**STATED TASK**
Pull every line containing the word "file" from the records.

**DATA SHOWN**
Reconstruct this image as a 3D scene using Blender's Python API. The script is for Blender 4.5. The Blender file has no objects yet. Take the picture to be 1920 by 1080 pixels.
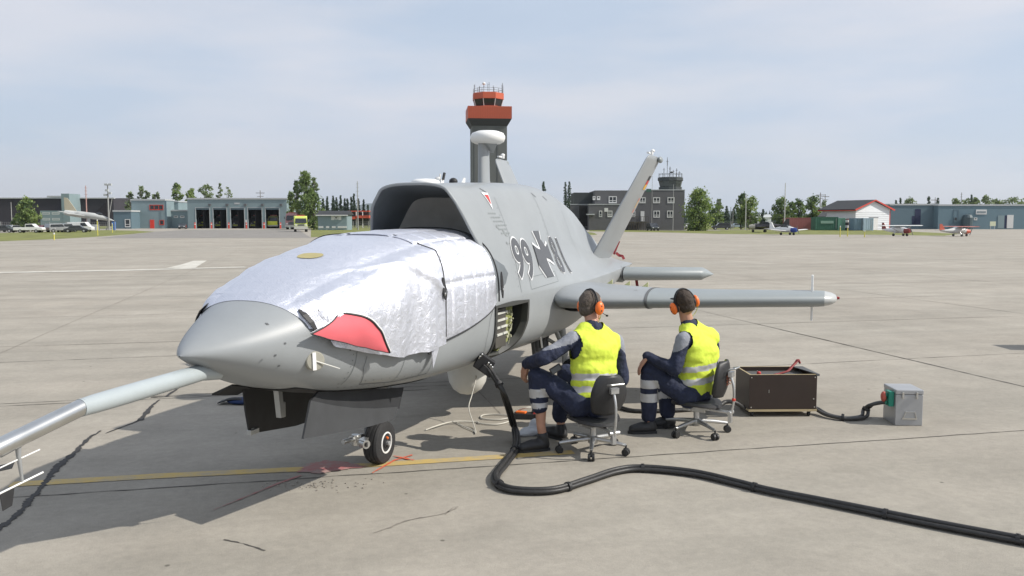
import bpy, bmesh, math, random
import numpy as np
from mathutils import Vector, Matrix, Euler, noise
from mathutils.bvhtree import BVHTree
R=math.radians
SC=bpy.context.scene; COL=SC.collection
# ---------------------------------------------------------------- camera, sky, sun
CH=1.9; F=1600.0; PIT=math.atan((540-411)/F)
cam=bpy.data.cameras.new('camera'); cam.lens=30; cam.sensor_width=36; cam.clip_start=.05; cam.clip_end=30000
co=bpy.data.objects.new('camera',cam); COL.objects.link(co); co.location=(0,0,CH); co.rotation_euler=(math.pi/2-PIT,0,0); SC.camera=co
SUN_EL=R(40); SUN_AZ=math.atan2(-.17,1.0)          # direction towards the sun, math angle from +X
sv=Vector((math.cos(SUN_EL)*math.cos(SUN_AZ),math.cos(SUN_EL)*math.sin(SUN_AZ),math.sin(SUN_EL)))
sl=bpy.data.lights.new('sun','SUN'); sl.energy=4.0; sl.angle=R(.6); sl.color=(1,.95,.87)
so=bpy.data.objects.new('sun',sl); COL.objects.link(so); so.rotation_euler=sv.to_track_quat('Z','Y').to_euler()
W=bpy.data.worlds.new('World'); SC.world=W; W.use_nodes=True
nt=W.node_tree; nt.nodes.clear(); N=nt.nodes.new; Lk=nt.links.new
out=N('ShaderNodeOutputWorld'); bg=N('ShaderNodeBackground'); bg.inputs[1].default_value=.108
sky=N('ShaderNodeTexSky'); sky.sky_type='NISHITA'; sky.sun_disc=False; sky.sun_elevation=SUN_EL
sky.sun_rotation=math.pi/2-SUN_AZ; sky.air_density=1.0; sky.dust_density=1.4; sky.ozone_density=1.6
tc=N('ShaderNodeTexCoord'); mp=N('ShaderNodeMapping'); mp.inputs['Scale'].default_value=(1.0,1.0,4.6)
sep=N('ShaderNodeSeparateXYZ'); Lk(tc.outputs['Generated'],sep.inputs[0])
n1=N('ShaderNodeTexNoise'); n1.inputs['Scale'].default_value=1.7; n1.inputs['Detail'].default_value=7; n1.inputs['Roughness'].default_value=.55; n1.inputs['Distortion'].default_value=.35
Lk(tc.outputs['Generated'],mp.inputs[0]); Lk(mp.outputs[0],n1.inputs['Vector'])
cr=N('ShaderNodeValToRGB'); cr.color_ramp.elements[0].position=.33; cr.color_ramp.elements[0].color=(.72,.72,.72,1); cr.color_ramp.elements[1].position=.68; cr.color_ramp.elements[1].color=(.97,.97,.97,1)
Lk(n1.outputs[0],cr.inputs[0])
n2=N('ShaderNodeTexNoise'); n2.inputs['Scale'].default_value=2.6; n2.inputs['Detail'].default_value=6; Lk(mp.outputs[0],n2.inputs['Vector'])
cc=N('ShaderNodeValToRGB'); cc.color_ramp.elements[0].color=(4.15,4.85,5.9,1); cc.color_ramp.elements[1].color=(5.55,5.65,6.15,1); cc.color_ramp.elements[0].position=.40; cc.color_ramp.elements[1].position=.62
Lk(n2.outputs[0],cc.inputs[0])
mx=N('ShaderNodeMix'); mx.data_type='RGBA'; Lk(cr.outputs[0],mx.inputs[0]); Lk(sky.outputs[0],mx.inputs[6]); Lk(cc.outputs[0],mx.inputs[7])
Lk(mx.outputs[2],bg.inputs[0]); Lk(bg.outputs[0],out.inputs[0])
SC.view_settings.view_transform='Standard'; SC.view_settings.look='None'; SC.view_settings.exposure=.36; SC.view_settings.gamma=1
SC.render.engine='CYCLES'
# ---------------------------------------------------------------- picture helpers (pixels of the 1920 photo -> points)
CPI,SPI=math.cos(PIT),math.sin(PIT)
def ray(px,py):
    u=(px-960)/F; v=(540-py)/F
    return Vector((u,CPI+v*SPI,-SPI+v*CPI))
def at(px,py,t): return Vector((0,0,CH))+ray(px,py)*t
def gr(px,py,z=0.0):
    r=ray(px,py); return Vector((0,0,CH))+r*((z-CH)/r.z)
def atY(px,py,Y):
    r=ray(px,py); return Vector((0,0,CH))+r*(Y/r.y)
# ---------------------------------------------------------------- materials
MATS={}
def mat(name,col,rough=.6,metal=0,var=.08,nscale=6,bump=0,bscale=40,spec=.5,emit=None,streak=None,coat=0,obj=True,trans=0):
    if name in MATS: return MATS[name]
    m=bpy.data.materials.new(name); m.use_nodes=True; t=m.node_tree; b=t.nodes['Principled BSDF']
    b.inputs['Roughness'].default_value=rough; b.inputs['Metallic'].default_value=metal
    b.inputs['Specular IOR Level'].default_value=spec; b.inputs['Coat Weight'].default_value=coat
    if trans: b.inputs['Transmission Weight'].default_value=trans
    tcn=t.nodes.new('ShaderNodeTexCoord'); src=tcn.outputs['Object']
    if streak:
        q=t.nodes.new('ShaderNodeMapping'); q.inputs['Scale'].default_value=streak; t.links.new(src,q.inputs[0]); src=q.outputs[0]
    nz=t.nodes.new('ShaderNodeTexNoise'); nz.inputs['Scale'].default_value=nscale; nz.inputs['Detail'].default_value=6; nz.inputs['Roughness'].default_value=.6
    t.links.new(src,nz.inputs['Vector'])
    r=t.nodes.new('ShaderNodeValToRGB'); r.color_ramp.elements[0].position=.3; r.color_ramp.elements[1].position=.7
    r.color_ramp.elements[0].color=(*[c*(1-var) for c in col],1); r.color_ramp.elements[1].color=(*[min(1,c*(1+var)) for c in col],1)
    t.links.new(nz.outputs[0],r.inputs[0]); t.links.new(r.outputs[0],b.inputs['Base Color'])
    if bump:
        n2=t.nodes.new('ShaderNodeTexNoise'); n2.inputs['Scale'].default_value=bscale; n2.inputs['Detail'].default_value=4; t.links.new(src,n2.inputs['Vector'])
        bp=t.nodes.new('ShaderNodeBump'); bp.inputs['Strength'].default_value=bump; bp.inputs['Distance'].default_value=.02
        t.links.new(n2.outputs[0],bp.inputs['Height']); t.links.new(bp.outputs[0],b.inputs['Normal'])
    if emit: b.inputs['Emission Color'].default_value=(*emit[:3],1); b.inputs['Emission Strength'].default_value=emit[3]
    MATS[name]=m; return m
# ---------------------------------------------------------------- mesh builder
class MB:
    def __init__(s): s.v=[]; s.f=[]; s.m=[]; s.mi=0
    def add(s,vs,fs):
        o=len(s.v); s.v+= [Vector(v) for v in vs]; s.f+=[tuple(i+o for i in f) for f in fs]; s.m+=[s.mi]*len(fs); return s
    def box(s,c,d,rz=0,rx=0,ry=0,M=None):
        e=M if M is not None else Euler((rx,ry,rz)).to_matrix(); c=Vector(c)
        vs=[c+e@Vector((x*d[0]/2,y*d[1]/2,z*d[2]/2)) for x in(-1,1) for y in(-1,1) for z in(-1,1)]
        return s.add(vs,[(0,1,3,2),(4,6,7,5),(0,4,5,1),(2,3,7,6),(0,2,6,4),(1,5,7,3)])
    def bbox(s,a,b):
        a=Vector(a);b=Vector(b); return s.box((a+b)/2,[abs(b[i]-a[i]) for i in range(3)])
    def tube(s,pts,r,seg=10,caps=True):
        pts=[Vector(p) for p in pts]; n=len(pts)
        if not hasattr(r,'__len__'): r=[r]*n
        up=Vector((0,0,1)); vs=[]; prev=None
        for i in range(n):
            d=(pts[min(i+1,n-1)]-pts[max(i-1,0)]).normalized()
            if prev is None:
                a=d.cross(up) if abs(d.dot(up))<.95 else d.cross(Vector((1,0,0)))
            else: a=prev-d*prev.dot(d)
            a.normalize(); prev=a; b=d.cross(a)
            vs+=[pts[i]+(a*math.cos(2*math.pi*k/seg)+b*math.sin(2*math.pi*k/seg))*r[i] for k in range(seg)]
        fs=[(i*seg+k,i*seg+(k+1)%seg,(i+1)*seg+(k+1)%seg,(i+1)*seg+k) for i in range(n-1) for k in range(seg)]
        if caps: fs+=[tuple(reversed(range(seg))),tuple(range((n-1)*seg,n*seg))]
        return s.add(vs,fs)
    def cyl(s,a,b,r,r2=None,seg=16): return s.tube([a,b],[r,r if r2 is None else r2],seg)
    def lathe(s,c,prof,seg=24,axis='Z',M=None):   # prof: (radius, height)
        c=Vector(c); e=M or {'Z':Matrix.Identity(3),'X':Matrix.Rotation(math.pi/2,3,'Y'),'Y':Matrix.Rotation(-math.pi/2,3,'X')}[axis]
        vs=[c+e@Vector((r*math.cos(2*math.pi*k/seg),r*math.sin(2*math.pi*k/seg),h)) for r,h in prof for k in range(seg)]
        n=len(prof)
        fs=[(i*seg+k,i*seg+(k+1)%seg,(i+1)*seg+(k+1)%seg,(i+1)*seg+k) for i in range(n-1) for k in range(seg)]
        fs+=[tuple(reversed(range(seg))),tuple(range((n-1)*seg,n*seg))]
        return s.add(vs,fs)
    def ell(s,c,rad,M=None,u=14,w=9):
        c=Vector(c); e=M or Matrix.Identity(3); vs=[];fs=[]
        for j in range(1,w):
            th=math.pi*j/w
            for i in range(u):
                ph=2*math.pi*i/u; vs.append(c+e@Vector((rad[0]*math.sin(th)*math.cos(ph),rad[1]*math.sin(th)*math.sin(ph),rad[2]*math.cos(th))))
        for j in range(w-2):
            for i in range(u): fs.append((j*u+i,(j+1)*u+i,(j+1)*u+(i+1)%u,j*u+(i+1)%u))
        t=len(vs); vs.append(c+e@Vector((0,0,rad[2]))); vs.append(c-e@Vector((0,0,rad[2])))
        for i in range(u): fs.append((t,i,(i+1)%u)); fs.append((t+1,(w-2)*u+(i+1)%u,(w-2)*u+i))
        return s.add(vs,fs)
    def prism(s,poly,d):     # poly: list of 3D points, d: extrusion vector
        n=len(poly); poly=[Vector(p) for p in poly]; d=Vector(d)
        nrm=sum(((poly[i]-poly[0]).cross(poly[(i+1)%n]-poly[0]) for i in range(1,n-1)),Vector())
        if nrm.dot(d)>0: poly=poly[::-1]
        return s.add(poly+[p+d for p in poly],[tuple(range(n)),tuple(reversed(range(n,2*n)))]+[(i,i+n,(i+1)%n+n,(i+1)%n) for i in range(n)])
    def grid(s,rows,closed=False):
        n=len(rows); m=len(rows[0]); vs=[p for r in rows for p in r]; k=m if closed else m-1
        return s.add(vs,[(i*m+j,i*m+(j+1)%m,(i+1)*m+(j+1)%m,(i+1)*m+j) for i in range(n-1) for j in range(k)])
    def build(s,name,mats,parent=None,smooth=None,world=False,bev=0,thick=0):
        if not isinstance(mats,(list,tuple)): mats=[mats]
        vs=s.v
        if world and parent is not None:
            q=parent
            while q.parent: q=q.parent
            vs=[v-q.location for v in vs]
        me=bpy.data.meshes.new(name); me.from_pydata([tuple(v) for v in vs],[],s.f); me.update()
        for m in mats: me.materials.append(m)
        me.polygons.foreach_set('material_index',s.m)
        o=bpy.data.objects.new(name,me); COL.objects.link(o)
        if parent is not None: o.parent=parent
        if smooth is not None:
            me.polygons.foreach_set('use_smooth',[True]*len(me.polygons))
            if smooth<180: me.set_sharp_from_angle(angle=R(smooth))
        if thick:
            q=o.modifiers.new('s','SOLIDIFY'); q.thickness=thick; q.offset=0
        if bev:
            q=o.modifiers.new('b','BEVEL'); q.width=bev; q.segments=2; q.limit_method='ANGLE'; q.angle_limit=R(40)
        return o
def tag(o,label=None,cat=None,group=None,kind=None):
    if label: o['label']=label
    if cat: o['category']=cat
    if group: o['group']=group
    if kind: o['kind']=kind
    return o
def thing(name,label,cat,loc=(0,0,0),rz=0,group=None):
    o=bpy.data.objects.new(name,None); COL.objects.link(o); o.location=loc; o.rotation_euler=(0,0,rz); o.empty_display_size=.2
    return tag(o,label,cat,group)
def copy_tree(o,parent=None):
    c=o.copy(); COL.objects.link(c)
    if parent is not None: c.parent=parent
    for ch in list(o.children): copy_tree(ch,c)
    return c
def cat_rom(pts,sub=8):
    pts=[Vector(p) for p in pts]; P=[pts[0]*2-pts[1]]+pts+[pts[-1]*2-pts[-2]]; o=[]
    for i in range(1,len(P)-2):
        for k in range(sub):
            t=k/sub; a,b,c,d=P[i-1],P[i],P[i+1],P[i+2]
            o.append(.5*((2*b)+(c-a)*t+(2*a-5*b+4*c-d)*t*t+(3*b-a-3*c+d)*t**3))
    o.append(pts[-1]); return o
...
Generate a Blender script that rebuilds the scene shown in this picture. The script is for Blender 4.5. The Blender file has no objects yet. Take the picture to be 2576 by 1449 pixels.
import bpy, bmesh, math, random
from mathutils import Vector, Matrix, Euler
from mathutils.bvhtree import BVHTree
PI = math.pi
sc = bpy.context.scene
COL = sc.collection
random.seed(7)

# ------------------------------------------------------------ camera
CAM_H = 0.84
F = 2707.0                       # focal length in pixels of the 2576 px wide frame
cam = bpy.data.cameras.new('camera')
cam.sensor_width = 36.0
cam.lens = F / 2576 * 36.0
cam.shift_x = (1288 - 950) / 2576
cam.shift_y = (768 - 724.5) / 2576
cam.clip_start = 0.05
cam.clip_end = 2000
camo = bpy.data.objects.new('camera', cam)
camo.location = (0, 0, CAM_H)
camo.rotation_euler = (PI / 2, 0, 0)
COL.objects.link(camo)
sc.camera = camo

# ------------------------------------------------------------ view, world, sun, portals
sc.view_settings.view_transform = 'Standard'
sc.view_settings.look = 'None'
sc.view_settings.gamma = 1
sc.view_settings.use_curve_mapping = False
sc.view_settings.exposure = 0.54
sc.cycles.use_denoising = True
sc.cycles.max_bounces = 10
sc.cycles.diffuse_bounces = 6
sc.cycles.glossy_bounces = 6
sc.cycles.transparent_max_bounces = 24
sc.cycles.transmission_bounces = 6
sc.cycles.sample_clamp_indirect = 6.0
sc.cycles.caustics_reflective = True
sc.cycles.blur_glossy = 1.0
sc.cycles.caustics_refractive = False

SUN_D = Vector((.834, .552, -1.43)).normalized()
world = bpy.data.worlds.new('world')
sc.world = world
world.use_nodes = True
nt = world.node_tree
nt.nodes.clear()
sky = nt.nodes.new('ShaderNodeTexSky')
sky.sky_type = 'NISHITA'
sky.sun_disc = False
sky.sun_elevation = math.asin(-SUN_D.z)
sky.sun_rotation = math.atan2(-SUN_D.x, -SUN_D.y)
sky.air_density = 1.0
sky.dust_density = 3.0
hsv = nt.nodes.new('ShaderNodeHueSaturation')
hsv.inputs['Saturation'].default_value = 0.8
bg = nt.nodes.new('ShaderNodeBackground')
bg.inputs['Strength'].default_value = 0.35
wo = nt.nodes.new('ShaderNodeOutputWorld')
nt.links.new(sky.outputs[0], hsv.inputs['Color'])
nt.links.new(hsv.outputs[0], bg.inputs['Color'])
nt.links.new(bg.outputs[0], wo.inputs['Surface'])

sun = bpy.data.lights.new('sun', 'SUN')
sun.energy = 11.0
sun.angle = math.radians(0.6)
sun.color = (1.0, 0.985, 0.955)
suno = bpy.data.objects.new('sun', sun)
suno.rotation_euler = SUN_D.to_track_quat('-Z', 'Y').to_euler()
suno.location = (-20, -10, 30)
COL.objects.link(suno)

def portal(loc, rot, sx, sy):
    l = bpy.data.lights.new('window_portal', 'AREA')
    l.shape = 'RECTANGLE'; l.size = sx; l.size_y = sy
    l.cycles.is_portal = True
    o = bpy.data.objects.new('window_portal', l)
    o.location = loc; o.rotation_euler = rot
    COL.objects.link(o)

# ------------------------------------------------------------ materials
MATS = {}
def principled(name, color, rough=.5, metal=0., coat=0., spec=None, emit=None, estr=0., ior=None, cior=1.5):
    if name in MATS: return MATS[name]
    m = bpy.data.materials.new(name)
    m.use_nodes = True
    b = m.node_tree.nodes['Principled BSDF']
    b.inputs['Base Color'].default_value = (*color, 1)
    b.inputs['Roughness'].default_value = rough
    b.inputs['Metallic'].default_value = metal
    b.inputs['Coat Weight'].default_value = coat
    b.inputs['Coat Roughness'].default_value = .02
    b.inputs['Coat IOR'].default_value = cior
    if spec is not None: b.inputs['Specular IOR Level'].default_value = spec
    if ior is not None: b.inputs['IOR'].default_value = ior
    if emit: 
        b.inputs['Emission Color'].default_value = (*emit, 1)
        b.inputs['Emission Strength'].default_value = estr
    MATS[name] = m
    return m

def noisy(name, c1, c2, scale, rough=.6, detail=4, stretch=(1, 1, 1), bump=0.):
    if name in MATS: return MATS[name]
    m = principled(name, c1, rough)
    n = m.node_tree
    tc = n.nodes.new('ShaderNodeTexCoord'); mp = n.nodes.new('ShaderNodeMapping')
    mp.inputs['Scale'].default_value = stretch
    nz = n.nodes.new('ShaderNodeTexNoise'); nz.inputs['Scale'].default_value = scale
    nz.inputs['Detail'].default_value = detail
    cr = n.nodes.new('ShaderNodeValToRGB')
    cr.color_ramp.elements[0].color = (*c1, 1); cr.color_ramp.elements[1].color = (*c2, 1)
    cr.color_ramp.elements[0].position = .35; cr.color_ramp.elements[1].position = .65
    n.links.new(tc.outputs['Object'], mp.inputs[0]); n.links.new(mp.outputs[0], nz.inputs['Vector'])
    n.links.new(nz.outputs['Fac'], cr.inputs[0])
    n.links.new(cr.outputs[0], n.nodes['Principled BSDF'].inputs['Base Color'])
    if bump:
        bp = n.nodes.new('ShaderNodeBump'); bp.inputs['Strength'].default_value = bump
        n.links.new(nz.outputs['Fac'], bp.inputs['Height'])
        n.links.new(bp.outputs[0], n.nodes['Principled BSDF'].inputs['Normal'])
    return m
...
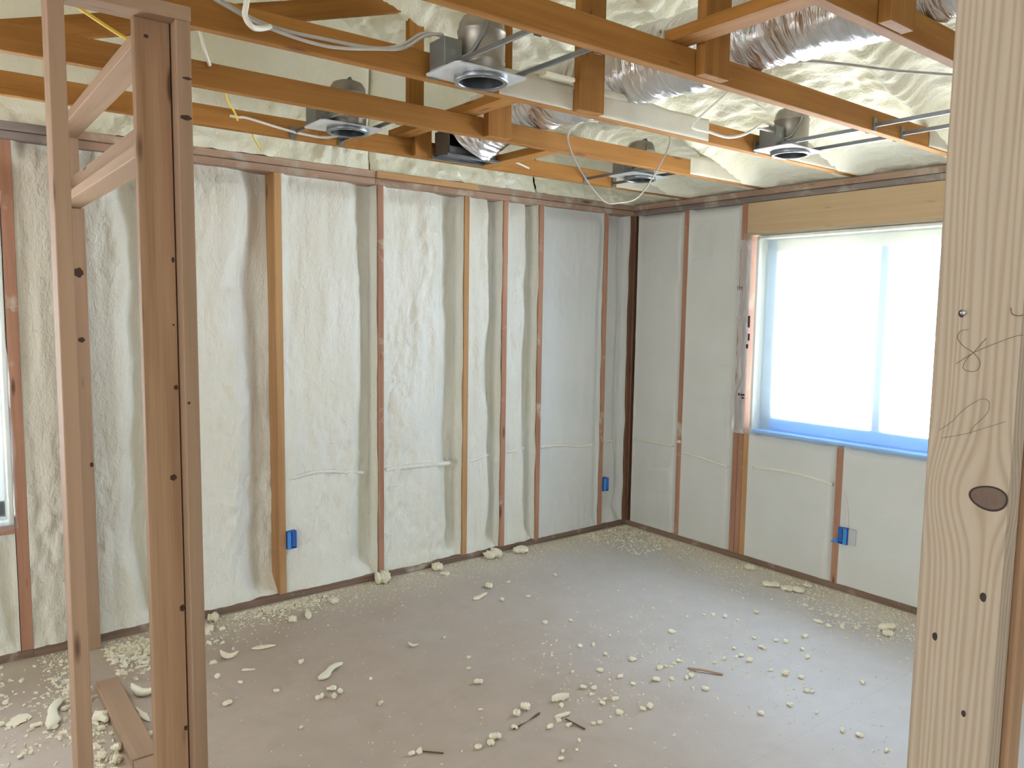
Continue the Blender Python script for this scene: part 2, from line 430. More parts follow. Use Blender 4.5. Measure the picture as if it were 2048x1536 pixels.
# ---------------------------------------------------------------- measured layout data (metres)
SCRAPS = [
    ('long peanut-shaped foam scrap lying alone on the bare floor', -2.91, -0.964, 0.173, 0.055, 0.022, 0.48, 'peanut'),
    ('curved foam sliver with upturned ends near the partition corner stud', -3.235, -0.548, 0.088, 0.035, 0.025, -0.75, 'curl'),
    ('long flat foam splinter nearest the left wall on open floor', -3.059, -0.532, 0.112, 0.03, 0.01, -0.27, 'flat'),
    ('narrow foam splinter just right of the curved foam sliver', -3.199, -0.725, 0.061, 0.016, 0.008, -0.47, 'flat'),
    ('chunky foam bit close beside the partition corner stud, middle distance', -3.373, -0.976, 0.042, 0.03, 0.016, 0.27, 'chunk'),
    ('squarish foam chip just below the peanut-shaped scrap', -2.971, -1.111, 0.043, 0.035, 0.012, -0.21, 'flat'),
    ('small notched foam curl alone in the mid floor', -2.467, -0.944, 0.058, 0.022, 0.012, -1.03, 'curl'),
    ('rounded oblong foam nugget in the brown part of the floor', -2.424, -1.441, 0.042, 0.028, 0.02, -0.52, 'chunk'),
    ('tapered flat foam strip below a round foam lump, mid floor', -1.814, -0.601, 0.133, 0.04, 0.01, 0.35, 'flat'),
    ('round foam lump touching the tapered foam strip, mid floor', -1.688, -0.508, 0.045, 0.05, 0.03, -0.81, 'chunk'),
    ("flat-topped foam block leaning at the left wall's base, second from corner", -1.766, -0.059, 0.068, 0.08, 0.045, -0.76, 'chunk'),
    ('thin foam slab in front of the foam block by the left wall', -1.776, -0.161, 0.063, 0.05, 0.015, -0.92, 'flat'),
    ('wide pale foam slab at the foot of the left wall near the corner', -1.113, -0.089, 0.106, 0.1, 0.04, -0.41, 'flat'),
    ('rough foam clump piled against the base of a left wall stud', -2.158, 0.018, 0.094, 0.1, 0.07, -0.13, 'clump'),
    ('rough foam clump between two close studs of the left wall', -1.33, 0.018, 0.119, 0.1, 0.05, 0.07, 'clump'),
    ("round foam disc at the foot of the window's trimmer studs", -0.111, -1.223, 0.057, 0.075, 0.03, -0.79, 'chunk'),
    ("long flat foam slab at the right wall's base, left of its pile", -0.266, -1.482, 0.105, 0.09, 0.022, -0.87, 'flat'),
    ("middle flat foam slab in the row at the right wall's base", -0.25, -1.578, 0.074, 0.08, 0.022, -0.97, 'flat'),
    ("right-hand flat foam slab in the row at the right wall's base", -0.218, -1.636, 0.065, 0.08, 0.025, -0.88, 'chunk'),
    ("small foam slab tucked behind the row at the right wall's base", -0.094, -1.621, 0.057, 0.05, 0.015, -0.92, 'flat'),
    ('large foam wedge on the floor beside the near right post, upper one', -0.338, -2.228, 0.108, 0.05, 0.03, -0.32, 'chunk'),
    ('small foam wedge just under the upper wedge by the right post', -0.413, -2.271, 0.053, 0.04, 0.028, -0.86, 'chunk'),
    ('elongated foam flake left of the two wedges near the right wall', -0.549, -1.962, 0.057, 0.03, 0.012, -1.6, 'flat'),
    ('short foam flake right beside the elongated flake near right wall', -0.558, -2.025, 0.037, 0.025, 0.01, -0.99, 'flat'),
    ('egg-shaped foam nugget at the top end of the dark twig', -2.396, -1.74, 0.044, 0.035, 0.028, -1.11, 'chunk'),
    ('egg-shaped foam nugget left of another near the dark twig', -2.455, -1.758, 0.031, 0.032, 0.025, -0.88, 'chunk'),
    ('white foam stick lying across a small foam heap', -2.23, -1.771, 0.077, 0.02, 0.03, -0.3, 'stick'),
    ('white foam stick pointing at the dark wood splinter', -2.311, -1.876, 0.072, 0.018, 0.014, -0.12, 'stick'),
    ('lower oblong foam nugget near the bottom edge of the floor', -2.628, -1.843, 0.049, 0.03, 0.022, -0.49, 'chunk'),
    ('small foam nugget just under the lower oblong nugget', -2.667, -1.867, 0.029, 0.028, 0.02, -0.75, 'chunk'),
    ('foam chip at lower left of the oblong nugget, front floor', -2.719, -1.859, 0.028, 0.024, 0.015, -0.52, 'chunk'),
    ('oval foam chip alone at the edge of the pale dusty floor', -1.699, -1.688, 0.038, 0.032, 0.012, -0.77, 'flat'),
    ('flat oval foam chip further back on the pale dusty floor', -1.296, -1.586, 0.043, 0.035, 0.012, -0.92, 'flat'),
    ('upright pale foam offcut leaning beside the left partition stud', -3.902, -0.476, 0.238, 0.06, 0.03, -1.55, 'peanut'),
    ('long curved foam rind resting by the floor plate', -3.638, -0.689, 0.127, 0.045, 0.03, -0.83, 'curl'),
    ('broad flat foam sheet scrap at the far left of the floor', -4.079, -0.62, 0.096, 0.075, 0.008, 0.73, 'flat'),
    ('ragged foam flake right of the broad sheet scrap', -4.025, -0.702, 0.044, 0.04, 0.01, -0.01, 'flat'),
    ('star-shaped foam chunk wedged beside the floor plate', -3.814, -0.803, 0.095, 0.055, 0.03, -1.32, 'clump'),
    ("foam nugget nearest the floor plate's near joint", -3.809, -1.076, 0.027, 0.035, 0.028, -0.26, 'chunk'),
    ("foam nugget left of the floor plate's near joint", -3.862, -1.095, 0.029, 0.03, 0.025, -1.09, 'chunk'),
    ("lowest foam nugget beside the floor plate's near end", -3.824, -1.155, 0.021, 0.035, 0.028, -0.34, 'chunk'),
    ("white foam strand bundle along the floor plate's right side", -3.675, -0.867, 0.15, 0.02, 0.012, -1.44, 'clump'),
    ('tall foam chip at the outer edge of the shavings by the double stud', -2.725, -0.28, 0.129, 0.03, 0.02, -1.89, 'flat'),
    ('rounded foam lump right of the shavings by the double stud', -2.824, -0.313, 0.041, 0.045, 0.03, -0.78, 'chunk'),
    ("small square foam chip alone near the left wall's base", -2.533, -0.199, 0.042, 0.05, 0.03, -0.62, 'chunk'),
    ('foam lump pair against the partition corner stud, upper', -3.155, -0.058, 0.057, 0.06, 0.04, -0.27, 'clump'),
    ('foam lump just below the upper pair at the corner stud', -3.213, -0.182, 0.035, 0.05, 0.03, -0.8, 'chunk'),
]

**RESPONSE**
Reconstruct this image as a 3D scene using Blender's Python API. The script is for Blender 4.5. The Blender file has no objects yet. Take the picture to be 1920 by 1080 pixels.
Generate a Blender script that rebuilds the scene shown in this picture. The script is for Blender 4.5. The Blender file has no objects yet. Take the picture to be 2576 by 1449 pixels.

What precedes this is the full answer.